## To do
Gather up the lines with the word "name" in them.

## Dataset excerpt
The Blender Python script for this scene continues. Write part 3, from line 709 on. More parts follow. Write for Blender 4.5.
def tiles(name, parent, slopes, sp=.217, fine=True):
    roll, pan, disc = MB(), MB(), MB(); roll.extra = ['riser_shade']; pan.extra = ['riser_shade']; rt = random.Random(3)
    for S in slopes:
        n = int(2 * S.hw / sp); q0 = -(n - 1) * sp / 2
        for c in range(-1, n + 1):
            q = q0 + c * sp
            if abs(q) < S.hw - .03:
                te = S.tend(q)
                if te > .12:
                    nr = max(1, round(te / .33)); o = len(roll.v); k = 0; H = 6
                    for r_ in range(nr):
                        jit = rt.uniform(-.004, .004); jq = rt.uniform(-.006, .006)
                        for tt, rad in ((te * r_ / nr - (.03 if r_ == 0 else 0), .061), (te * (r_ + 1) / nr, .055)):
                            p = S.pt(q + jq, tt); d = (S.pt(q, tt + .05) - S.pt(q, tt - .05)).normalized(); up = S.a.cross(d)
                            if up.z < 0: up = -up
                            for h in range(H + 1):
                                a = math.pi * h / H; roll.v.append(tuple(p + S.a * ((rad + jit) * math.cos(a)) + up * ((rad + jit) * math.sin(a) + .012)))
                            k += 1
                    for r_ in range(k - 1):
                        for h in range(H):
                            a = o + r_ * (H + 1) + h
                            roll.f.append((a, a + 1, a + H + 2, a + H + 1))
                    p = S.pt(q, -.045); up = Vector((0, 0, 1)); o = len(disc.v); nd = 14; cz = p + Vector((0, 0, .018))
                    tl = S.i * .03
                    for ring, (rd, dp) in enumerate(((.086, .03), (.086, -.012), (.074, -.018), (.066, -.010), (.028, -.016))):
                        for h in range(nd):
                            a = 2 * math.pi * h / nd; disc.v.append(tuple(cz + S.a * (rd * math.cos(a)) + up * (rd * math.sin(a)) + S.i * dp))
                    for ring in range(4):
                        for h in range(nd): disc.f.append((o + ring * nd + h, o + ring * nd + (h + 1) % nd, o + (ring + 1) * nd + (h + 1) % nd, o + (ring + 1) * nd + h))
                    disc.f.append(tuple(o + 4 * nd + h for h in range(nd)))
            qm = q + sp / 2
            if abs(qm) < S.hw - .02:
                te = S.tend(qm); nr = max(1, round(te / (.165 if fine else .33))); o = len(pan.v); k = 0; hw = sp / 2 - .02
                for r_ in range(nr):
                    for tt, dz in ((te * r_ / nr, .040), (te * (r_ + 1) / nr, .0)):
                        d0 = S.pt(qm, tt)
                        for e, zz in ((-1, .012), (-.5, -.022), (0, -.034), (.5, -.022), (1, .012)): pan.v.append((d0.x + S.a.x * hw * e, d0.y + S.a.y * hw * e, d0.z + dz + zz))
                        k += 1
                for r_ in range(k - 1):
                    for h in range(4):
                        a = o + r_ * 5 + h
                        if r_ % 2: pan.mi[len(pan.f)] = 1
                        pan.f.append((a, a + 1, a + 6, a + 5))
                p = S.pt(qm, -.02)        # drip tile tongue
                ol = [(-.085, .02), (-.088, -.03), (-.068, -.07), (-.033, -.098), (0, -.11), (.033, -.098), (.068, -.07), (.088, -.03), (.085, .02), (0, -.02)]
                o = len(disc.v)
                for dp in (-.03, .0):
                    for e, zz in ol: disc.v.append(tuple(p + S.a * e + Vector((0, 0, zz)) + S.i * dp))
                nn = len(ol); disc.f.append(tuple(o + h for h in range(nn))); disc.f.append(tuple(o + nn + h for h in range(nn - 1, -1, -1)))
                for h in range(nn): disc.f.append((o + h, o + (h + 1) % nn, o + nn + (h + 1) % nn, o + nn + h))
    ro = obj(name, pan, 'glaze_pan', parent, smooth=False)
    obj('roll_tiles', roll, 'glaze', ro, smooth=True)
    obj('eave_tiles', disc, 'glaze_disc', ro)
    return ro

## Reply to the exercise
def tiles(name, parent, slopes, sp=.217, fine=True):
    ro = obj(name, pan, 'glaze_pan', parent, smooth=False)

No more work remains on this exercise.